I have seen few people able to reply well to a negative attack. Be it a complaint about your product or personal grudge. The safest way to maintain the high ground is to ignore it. Somebody writes a bad review? Extract what technical merit you can and forget it. Somebody calls you a no talent turd burglar? Ignore it. The stupidest thing I see people do is spend all their time complaining about something they hate. Every time you respond to them, you are feeding their hate. You’re better off muting and blocking them quietly, so they’ll move on.

Remember Every Post Is Your Brand

In other places of the internet, what I discuss and how I say it is private. There’s room to be gruff and apologize for a mistake. On social media, everything I say, in just about every conversation is available for a visitor to see, out of context from the original conversation. Let that sink in. If I’m taking part in a joke conversation of “say something horrible your villain would say,” then you know the visitor is going to my main page and they will only see that horrible thing I said. Yikes. You will forget this point. Somebody you didn’t expect will reply to something you posted, reminding you that people in the different circles of your life see everything on social media.

Be Positive

A shift to something positive. The key to staying out of trouble along with all those rules, really bubbles into being positive. Nobody ever got in trouble posting “Good Job!” or “I researched this and the answer to your problem appears to be X.” Well, unless they were posting on the Nazi channel.

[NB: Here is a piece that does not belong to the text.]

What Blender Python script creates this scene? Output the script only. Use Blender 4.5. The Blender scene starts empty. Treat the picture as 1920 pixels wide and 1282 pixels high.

This rule also covers not complaining. I get that we all have bad things happen in our lives, but our audience need not see us complain day in and day out of everyday things. It’s easy to get into a negative loop and feed off those little bits of sympathy. But in the long run, it’s a turn off. People are more attracted to positive people, because that’s who they want to be around. Being that source of strength also means that when you have that terrible no good rotten day, the support you receive will be genuine.

All this Power…

Now you know what not to do, what are you going to do? Join groups that talk about things like your book. I’m writing an Urban Sci-Fantasy and my favorite author is Jim Butcher. So I’m in a Dresden Files group talking about his books. Now and then, the subject of writing or how Jim wrote the books comes up. Guess what, great time to mention what I learned about writing or how I’m writing something like that. Not pushy, just part of the conversation.

Connect the Domain Name

A few articles back, I had you buy a domain name aligned to your author name. Now you have a Facebook Page, Twitter account, or what have. Later, you’ll have a proper website, but for now, let’s point your domain name to the URL the social media account you’d like to be your base of operations. This matters because you can order business cards or email the domain name and it will always work, even if we change things up.

For GoDaddy, here’s a link to how you do that:

Post like a Poster Child

That title was funnier when I made it up. Go look at what your favorite authors and up and coming authors are doing. Try different ideas, see what works for you. Don’t go nuts, but have fun. We’ll get to some specific strategies in another article. The first step is getting you out there like a pro.